1. Get quiet; listen to your life.
2. Identify the story you’ve been living and the story you want to live.
3. Detach from roles and titles.
4. Build new habits that support the woman you’re becoming.
5. Invest in mentorship: Identity work requires guidance.
How do the PRVM Performing Arts Academy and the Picture of Possibility Tribe complement your work as a coach?
PRVM nurtures talent, creativity, community and confidence…the foundation of leadership. The Picture of Possibility Tribe is where women grow and thrive together, break generational patterns, and rewrite their futures with business to create time, location and financial freedom. Both platforms allow me to shape women holistically, mind, body, spirit, and purpose.
What role do community and collaboration play in the success of women entrepreneurs?
Community is currency. Collaboration is acceleration. Women succeed faster when they stop building alone. My greatest opportunities and success leaps came from aligned relationships, mentors, sisters, partners, clients. No woman rises by isolation.
How do you foresee the evolution of women entrepreneurs in the coming years, and what strategies will they need to stay ahead?
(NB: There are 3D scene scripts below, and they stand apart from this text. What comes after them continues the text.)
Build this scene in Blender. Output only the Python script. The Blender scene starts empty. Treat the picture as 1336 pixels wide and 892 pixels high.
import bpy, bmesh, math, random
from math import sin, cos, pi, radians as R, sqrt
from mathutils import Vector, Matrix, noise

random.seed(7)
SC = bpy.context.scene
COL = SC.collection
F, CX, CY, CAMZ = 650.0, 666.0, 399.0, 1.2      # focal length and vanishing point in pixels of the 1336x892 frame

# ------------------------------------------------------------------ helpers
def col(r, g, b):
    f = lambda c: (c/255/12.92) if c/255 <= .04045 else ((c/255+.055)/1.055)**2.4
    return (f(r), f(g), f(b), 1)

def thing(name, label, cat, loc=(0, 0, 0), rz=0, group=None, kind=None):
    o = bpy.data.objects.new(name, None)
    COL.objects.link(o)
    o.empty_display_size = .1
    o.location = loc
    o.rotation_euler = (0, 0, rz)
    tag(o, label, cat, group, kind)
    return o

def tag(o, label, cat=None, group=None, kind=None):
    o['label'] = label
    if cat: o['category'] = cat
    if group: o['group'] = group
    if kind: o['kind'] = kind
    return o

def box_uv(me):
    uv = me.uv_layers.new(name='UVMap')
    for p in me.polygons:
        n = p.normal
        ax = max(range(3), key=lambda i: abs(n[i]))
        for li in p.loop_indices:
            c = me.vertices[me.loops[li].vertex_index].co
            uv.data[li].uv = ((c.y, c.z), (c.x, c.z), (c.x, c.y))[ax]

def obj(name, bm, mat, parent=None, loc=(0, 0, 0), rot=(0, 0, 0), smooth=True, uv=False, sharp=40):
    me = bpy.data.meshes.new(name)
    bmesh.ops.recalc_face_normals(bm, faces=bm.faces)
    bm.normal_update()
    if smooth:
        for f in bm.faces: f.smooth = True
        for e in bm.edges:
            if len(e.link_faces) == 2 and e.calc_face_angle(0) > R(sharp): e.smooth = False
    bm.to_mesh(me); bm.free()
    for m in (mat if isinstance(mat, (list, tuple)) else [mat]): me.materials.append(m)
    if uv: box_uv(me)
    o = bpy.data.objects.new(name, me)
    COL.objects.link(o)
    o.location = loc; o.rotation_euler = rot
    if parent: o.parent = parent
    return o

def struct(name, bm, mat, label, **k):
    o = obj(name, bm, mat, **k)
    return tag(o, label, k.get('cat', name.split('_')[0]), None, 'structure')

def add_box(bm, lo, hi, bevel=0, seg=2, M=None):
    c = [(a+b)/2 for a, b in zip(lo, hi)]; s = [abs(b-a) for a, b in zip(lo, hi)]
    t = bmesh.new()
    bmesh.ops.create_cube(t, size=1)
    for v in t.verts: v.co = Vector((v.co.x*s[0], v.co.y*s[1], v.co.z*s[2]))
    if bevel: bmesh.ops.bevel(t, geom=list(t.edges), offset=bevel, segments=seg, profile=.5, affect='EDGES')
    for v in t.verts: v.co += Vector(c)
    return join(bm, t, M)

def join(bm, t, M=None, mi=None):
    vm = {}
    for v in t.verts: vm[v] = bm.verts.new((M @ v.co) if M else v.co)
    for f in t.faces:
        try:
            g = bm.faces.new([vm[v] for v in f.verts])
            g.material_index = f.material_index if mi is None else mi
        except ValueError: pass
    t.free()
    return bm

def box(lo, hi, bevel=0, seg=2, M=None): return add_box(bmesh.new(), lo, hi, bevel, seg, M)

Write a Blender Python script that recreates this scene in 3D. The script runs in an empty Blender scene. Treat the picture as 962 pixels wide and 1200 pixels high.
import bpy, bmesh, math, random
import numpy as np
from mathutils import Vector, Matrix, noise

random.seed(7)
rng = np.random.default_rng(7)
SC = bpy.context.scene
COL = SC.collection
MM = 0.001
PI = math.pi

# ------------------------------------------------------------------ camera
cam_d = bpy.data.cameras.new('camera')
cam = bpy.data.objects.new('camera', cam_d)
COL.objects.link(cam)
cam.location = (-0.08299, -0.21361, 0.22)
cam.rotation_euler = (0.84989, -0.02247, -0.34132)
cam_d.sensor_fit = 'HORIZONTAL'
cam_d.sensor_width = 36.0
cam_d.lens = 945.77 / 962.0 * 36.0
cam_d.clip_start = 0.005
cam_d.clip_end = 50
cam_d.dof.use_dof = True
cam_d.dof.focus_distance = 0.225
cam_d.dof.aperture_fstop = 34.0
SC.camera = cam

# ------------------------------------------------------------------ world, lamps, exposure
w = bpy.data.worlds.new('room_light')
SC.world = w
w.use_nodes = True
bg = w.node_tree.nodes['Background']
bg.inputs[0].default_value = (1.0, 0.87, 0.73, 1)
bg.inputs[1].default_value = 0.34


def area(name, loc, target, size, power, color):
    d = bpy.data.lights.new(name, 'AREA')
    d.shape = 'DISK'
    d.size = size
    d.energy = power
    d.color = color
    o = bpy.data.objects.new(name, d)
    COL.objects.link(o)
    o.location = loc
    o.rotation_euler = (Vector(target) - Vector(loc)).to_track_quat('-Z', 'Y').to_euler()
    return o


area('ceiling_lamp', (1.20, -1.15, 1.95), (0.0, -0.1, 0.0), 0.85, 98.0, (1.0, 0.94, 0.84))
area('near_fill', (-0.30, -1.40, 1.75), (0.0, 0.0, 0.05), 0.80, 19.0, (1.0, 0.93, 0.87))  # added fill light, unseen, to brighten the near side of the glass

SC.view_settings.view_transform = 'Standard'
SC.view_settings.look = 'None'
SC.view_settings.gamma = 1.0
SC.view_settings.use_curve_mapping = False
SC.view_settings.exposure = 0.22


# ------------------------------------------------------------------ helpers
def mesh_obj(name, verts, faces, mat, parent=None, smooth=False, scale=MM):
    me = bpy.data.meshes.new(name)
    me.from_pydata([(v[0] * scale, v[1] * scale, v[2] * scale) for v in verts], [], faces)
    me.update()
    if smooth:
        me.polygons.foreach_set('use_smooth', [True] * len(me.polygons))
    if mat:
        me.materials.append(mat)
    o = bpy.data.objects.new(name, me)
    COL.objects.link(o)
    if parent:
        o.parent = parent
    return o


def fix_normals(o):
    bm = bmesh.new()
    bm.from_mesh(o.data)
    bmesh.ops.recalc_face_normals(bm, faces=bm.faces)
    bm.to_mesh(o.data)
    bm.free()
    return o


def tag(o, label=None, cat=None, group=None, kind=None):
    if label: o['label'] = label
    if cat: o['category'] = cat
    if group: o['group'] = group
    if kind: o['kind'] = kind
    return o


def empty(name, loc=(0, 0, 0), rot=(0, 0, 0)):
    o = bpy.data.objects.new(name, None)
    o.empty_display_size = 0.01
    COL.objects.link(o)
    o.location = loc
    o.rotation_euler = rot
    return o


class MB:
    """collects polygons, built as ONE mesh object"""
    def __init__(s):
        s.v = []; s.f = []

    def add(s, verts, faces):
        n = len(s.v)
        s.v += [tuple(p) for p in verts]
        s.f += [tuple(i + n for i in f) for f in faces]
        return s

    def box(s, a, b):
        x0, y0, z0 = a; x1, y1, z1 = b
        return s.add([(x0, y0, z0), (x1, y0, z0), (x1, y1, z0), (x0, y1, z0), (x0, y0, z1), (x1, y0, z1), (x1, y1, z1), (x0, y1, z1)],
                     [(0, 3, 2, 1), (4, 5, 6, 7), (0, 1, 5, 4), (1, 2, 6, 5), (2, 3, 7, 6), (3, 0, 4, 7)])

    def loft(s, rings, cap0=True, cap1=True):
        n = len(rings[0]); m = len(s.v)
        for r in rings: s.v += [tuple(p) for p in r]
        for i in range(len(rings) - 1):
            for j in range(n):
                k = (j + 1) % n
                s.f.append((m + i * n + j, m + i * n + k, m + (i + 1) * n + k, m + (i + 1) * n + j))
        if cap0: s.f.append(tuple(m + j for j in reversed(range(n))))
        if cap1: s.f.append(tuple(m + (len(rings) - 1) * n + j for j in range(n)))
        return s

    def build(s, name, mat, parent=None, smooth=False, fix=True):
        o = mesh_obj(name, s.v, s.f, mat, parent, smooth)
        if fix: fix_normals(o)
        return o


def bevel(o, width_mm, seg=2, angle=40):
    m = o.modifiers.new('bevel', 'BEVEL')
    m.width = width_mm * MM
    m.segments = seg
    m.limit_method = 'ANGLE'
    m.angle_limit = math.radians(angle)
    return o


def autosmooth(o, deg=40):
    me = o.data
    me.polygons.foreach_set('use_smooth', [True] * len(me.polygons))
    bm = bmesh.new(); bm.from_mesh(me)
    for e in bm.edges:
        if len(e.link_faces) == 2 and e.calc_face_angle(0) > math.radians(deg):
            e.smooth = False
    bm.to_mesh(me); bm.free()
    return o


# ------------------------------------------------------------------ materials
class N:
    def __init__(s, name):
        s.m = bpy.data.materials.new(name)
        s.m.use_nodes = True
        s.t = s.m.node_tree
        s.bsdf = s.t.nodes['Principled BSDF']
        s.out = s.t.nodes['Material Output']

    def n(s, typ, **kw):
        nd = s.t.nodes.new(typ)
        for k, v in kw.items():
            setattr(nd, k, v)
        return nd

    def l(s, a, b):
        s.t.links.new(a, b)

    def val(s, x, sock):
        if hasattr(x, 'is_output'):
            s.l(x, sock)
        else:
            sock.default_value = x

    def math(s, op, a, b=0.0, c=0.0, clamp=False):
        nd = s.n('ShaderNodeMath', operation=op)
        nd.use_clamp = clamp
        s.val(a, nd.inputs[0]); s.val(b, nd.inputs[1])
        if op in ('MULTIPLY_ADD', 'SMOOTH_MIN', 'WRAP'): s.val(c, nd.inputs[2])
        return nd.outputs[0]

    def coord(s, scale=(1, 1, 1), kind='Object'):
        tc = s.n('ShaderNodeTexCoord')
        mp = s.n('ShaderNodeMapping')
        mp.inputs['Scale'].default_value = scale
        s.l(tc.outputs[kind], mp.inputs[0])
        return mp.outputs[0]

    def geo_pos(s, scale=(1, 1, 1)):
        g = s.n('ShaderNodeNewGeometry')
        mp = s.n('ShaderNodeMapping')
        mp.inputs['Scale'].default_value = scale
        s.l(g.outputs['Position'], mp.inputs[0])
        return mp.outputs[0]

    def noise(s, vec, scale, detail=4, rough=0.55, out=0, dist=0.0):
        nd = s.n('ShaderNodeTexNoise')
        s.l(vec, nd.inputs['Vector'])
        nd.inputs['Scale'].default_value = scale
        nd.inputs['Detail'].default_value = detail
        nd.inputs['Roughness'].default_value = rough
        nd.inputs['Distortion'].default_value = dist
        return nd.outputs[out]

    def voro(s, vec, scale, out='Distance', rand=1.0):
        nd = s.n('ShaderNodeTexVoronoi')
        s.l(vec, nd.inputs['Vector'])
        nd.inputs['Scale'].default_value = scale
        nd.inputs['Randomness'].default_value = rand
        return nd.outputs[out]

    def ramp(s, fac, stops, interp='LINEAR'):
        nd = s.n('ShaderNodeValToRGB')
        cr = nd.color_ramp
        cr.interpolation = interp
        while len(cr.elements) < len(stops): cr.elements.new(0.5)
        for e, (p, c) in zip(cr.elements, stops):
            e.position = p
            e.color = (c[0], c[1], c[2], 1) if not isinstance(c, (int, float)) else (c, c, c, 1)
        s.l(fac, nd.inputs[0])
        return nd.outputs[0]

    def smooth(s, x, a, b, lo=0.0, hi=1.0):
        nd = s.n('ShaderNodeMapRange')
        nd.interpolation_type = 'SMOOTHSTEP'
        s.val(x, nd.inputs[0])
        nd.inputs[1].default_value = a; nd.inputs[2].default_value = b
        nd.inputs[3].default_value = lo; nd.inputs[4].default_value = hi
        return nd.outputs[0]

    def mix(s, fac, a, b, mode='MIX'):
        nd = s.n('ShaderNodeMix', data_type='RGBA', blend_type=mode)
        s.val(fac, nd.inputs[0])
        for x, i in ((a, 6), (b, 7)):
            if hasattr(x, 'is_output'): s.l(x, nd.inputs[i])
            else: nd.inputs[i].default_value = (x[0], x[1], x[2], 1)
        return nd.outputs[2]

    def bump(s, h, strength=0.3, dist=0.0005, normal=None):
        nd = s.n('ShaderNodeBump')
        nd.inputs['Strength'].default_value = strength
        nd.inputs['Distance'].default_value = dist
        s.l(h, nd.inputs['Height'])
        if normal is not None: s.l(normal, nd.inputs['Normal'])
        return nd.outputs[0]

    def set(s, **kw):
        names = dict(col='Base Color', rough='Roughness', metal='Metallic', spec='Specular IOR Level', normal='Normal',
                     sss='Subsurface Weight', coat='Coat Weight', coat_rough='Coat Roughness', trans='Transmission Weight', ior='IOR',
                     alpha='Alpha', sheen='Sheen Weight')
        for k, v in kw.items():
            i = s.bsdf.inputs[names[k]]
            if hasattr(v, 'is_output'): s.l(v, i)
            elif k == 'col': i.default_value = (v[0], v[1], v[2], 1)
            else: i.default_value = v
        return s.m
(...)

The future belongs to the aligned woman, not the exhausted one. Women will lead the next era of business, guided by intuition, innovation, wellness, culture and community.
Strategies they’ll need:
• Embrace technology
• Improved business ethics
• Strengthen personal branding
• Build global networks
• Prioritise wellness
• Focus on legacy, not just profits
What day will you never forget and why?
The day my husband told me he wasn’t going to continue to fund my award shows. I realised “NO” can be a huge blessing and the push I needed to become the woman I needed to be, and the beginning of the birth of a woman who would pursue a global mission of empowering women to embrace possibilities and step into their greatness. It wasn’t a setback, it was a divine intervention.
What makes Trinidad & Tobago tick?
Our rhythm. Our resilience. Our creativity. Trinidad & Tobago is a tapestry of culture, courage, and Caribbean excellence, and that spirit fuels everything I do.